We like to rarify the “I Am” sayings in John’s Gospel and treat them as free-floating lovely declarations suitable for framing in a counted-cross-stitch wall hanging.  But that’s not where the sayings came from.  “I am the resurrection and the life” was spoken to people who were weeping and wailing over Lazarus’s death.  And the Light of the World saying also emerged from a fraught and taut moment in Jesus’s ministry.

But those were precisely the moments that needed those sayings.  And similarly the chaotic disorientation of the Israelites as reflected in Psalm 80 was precisely the setting from which the people needed to ask God to shine the light of his face upon them.  It’s no different today, of course, as we wrap up Advent 2025 and prepare once more to celebrate the birth of all hope.  The world feels to many of us about as dark as it’s ever been as wars rage endlessly and as many societies seem to be rattling apart over partisan divides so fierce they have in recent times literally led to acts of horrendous violence.

It is somewhat ironic that the RCL would have us pass over verses 8-16.  Those are the parts of Psalm 80 that most vividly describe the sorry state of affairs in Israel.  These are the verses that spell out why the people so desperately need God’s face to shine upon them.  We’d best actually not delete these stanzas.  But similarly in the church during Advent and Christmas: we might be tempted to edit out the sad and scary headlines of the day so as to make room for as much so-called “Christmas cheer” as we can.

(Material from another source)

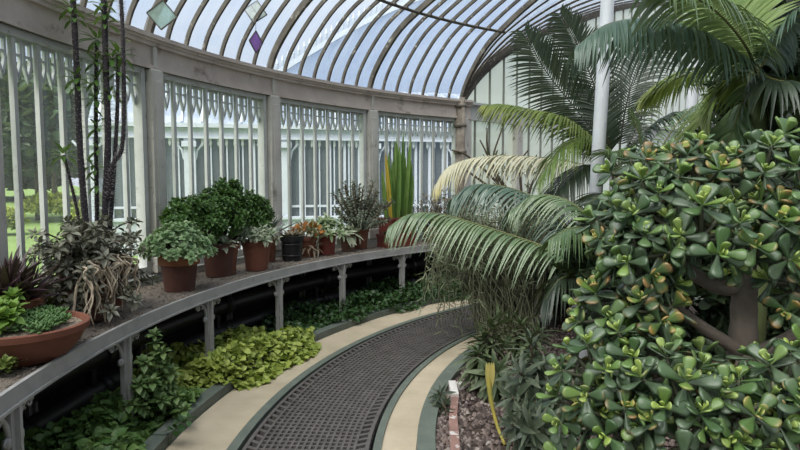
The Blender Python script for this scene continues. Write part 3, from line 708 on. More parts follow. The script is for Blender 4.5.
# ---- terracotta pot with drooping variegated leaves
c=inward(257,271,.10); o=plant('potted_trailing_plant',c,'pale variegated leaves drooping over the rim of a bright terracotta pot under the dark bush')
s=pot(o,c,.15,.105,.29,'terra',.05); g=Geo()
for q in range(60):
    a=RNG.uniform(0,2*pi); r=RNG.uniform(.06,.2); p=s+V(cos(a)*r,sin(a)*r,.06+RNG.uniform(0,.09)-(.6*(r-.13) if r>.13 else 0)); rosette(g,p,V(cos(a)*.6,sin(a)*.6,1),9,.075,-.6,1.1,LANCE,.3,wid=1.7)
g.build('foliage',L['varieg'],o)
# ---- black pot
c=inward(292,261,.09); o=plant('black_pot_plant',c,'black plastic pot of dry brown trimmed stems at the bench edge','potted plant')
s=pot(o,c,.130,.105,.27,'blackplastic',.06,bands=2); g=Geo()
for q in range(60):
    a=RNG.uniform(0,2*pi); d=V(cos(a)*.7,sin(a)*.7,RNG.uniform(.3,1.2)); p=s+V(cos(a),sin(a),0)*RNG.uniform(0,.09); g.leaves(LANCE,[p],[d],[V(0,0,1)],RNG.uniform(.07,.16),RNG.uniform(0,1),wid=.8)
g.build('foliage',L['dried'],o)
# grey agave behind
c=pol(6.86,2.665,BENCH); o=plant('grey_agave',c,'small spiky grey agave rosette standing behind the black pot')
s=pot(o,c,.11,.08,.27,'terra',.04); g=Geo(); rosette(g,s,V(0,0,1),24,.40,.35,1.4,SWORD,.15,wid=1.0); g.build('foliage',L['agave'],o)
# straw-coloured spidery plant
c=inward(309,257,.09); o=plant('straw_air_plant',c,'straw-coloured spidery dry plant between the black pot and the small red pot')
s=pot(o,c,.085,.065,.12,'terraold',.03); g=Geo()
for q in range(5):
    u=RNG.uniform(-.08,.08,2); rosette(g,s+V(u[0],u[1],.02),V(u[0]*5,u[1]*5,1),16,.15,-.4,1.2,LANCE_DROOP,.3,wid=.9)
g.build('foliage',L['straw'],o)
# orange flowering plant
c=pol(6.76,2.583,BENCH); o=plant('orange_flowering_plant',c,'orange flowering plant in a terracotta pot behind the small red pot')
s=pot(o,c,.12,.09,.22,'terra',.04); g=Geo(); bush(g,s+V(0,0,.02),(.2,.2,.12),120,.06,OVATE); g.build('foliage',L['varieg'],o); g=Geo(); bush(g,s+V(0,0,.06),(.2,.2,.13),150,.05,OVATE); g.build('flowers',L['orange'],o)
# red pot
c=inward(327,255,.08); o=plant('red_pot_plant',c,'cream-edged green plant in a small glossy red-brown pot')
s=pot(o,c,.118,.092,.25,'redplastic',.035); g=Geo()
for q in range(42):
    a=RNG.uniform(0,2*pi); r=RNG.uniform(.03,.2); p=s+V(cos(a)*r,sin(a)*r,.05+RNG.uniform(0,.15)-max(0,r-.12)*.5); rosette(g,p,V(cos(a)*.7,sin(a)*.7,1),9,.085,-.5,1.2,LANCE,.3,wid=2.0)
g.build('foliage',L['white_green'],o)
# cactus
c=inward(359,249,.09); o=plant('branching_cactus',c,'dusky branching succulent with knobbly upright arms in an orange terracotta pot')
s=pot(o,c,.135,.10,.27,'terra',.06); g=Geo(); tr=Geo()
for q in range(62):
    a=RNG.uniform(0,2*pi); e=RNG.uniform(.15,1.35); ln=RNG.uniform(.22,.60)*(.75+.25*sin(e)); d=V(cos(a)*cos(e),sin(a)*cos(e),sin(e)); tip=s+d*ln+V(0,0,.05); tr.tube([s+d*.03,s+d*ln*.5,tip],[.012,.011,.010],6)
    for k in np.linspace(.35,1,7): rosette(g,s+d*ln*k+V(0,0,.05*k),d,5,.052,.2,1.1,FAT,.2)
g.build('pads',L['opuntia'],o); tr.build('stems',M['woody'],o)
# second pot right behind
c=pol(6.70,2.485,BENCH); 
o=plant('small_terracotta_pot',c,'small terracotta pot with pale drooping leaves left of the branching succulent'); s=pot(o,c,.10,.08,.22,'terraold',.04); g=Geo()
for q in range(16):
    a=RNG.uniform(0,2*pi); r=RNG.uniform(.02,.1); p=s+V(cos(a)*r,sin(a)*r,.02); rosette(g,p,V(cos(a),sin(a),1),7,.16,-.2,1.1,LANCE_DROOP,.3,wid=1.5)
g.build('foliage',L['varieg'],o)
# trough in front of the sword plant
def trough(o,c,ang,lx,ly,h,m):
    g=Geo(); t=.018; e=V(-sin(ang),cos(ang),0); i=V(cos(ang),sin(ang),0)
    g.box(c+V(0,0,.012),(ly*.92,lx*.94,.024),ang)
    for sg in (-1,1): g.box(c+i*sg*(ly/2-t/2)+V(0,0,h/2),(t,lx,h),ang,bev=.004); g.box(c+e*sg*(lx/2-t/2)+V(0,0,h/2),(ly-2*t,t,h),ang)
    g.build('trough',M[m],o,smooth=False)
    g=Geo()
    for sg in (-1,1): g.box(c+i*sg*(ly/2)+V(0,0,h-.02),(.022,lx+.022,.04),ang,bev=.004); g.box(c+e*sg*(lx/2)+V(0,0,h-.02),(ly-.02,.022,.04),ang,bev=.004)
    g.build('rim',M[m],o,smooth=False)
    g=Geo(); g.box(c+V(0,0,h-.05),(ly-2*t,lx-2*t,.03),ang); g.build('soil',M['potsoil'],o,smooth=False)
a=2.362; c=pol(6.62,a,BENCH); o=plant('low_planter_trough',c,'low red terracotta trough of little succulents at the bench edge','planter trough'); trough(o,c,a,.52,.2,.17,'redplastic')
g=Geo()
for q in range(24): rosette(g,c+V(-sin(a),cos(a),0)*RNG.uniform(-.21,.21)+V(0,0,.15),V(RNG.uniform(-.3,.3),RNG.uniform(-.3,.3),1),10,.07,.2,1.4,LANCE,.2,wid=1.8)
g.build('foliage',L['opuntia'],o)
a=2.322; c=pol(6.88,a,BENCH); o=plant('sword_plant_trough',c,'tall upright green sword-leaved plant with one yellow leaf in a square red planter'); trough(o,c,a,.46,.26,.36,'redplastic')
g=Geo(); gy=Geo(); s=c+V(0,0,.34); tw=V(-sin(a),cos(a),0); iw=V(cos(a),sin(a),0)
hts=[(-.17,.62),(-.12,.7),(-.06,.8),(-.02,.62),(.03,1.12),(.07,.75),(.12,.78),(.16,.62),(.19,.75),(-.15,.55),(.0,.72),(.1,.9),(.05,.66),(-.09,.66),(.18,.5),(-.19,.5)]
hts=hts+[(-.08,.86),(.09,.7),(-.14,.74),(.15,.8),(.0,.9),(-.04,.72),(.06,.84),(-.11,.6),(.13,.66)]
for x,hh in hts:
    p=s-tw*x+iw*RNG.uniform(-.09,.09); d=nrm(tw*(-x*.28+RNG.uniform(-.04,.04))+iw*RNG.uniform(-.1,.06)+V(0,0,1)); g.leaves(SWORD,[p],[d],[V(RNG.uniform(-.4,.5),-1,0)],hh*(1.25 if hh<1 else 1.08),RNG.uniform(0,1),wid=.052/hh/.13)
g.build('foliage',L['sans'],o)
gy.leaves(SWORD,[s+tw*.2+iw*-.08],[nrm(V(0,0,1)+tw*.10)],[V(.1,-1,0)],.92,.5,wid=.058/.92/.13); lab(gy.build('yellow_leaf',L['sansy'],o),'single yellow leaf')
# dense dry tangle further along the bench
for a,r_,lb,lf in ((2.245,6.72,'tangled grey-brown twiggy plant in a pot at the far end of the bench','dried'),(2.195,6.56,'grey-green tangled twiggy plant at the bench end behind the arching frond','opuntia')):
    c=pol(r_,a,BENCH); o=plant('tangled_potted_plant',c,lb); s=pot(o,c,.15,.11,.2,'terraold',.04); g=Geo(); tr=Geo()
    for q in range(90):
        b=RNG.uniform(0,2*pi); e=RNG.uniform(-.1,1.3); ln=RNG.uniform(.25,.56); d=V(cos(b)*cos(e),sin(b)*cos(e),sin(e)); tr.tube(bez([s,s+d*ln*.5+V(0,0,.08),s+d*ln],6),[.006,.005,.005,.004,.003,.003],4); bush(g,s+d*ln,(.05,.05,.04),7,.06,LANCE)
    g.build('foliage',L[lf],o); tr.build('twigs',M['woody'],o)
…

But as preachers let’s not do that.  Let’s let the congregation remember full well the surrounding darkness and chaos of sin and evil.  Because only then when we ask the Light of the World to shine upon us can we do so with all the hopeful desperation we need.  The light of Christ that shines at Christmas is not just pretty, it’s not primarily cozy.  Rather it is our only hope precisely because the world is so full of shadows.  Let the light of Christ shine in that context and we will never fail to remember for a moment why this is the heart of the Good News that just is the Gospel of Jesus Christ our Lord.

Note: In addition to our weekly sermon commentaries each Monday, check out our special Advent and Christmas Resource page for more sermon ideas and other Advent/Christmas resources. 

Illustration Idea

For quite a few summers some years back I had the privilege of co-leading a week-long “From Text to Sermon” seminar with the outstanding Bible commentator and teacher Frederick Dale Bruner.  During those years Dale was working on his commentary on John’s Gospel and so we spent those weeks camped out in that fourth Gospel.  We always began the seminar where John begins: in the prologue of John 1:1-18.  Dale had memorized his own slightly embellished version of these verses and did a recitation of it for the group each summer.

When he got to verse 5, he would say with great drama, “The light shinesssssssssss in the darkness.”  He stretched out the “s” at the end of “shines” to emphasize its ongoing present tense.  It’s not that the light once shined.  It’s not that the light will shine in the future.  It is instead a light whose shining is right now and forever.  It will never stop shining.  And since the darkness is still very much with us, as news goes, that present-tense shining is very good news indeed.